Sensibilité aux variations du marché global

La sensibilité de l'économie algérienne aux variations du marché global de l'énergie est exacerbée par la croissance de la production mondiale de gaz. Cette production a considérablement augmenté durant les vingt dernières années. À la seule exception de l'année 2009, la production mondiale a augmenté chaque année depuis 1990. Les producteurs dans les marchés émergents en dehors de l'ex-Union soviétique ont entraîné l'expansion de la production mondiale de gaz. Ces producteurs ont doublé leur part dans la production de gaz globale de 19 pour cent en 1990 à 39 pour cent en 2009. Les producteurs européens et non européens de l'OCDE (principalement les Etats-Unis et Canada) ont enregistré une baisse relative de leur part dans la production globale.

 S'agissant du découplage des prix du gaz et du pétrole le FMI observe que les prix du gaz algérien ont davantage suivi l'évolution des prix du brut que ceux du gaz américain. Il est vrai que les ventes de gaz algérien s'effectuent sur la base de contrats à long terme dont les formules de prix sont indexées sur le pétrole alors qu'une part significative des transactions américaines se fait sur le marché spot. La récente hausse des prix du gaz algérien n'a pas suivi une augmentation des volumes exportés. Le FMI estime que la production annuelle est restée plus ou moins stable pendant la dernière alors que la consommation interne augmente et que les exportations déclinent, aucune des composantes de l'assiette d'exportation de gaz, GNL ou gaz naturel, n'a augmenté dans la période.

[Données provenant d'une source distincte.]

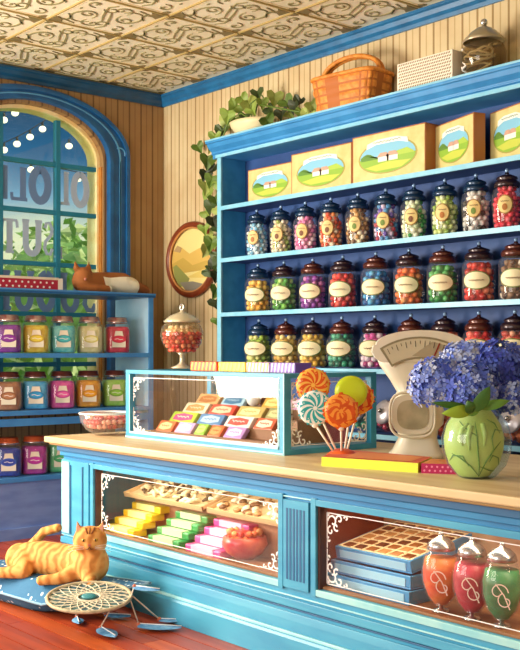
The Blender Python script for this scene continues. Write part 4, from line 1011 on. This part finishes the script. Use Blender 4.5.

Selon les analystes du FMI, même dans une hypothèse de hausse soutenue du prix du pétrole, le prix du gaz algérien n'augmenterait pas significativement sur un marché américain peu demandeur ce qui impacterait directement l'économie du pays. Les scénarios à moyen terme élaborés par le Fonds se fondent sur l'augmentation de la production de gaz non-conventionnel en Europe et d'une offre excédentaire de GNL. Dans cette hypothèse, les prix du gaz naturel resteront constants en termes réels et les exportations reculeront de 5 pour cent par année.

Un modèle d'insertion invalidant

Ces perspectives peu enthousiasmantes doivent cependant être nuancées. Il est vrai que les gaz de schistes concurrencent frontalement le gaz naturel ou le GNL, mais l'exploitation de ces gaz en Europe ne devrait pas intervenir, selon le FMI lui-même, avant cinq ou dix ans. De plus, la demande globale de gaz, toutes catégories confondues, devrait augmenter du fait du retrait progressif du nucléaire dans la structure énergétique en Europe et au Japon. Les sources alternatives, solaires ou éoliennes, ne peuvent, dans l'état actuel de leur développement technologique, assurer une part significative des besoins globaux. Il n'en demeure pas moins qu'un décrochage des prix du gaz par rapport au pétrole est une hypothèse parfaitement valable dans un contexte d'augmentation notable de l'offre et de faible reprise économique. S'agissant de l'Algérie, qui intervient peu sur les marchés spot, les contrats à long terme avec des partenaires désireux de diversifier et de sécuriser leurs sources d'approvisionnements devraient reporter l'échéance du découplage anticipé par les experts du FMI. Mais les évolutions sur les marchés de l'énergie et l'excessive dépendance de l'économie algérienne vis-à-vis des hydrocarbures doivent inciter à la prudence et déterminer des politiques économiques fondées sur la sortie d'un modèle particulièrement invalide d'insertion dans l'économie mondiale.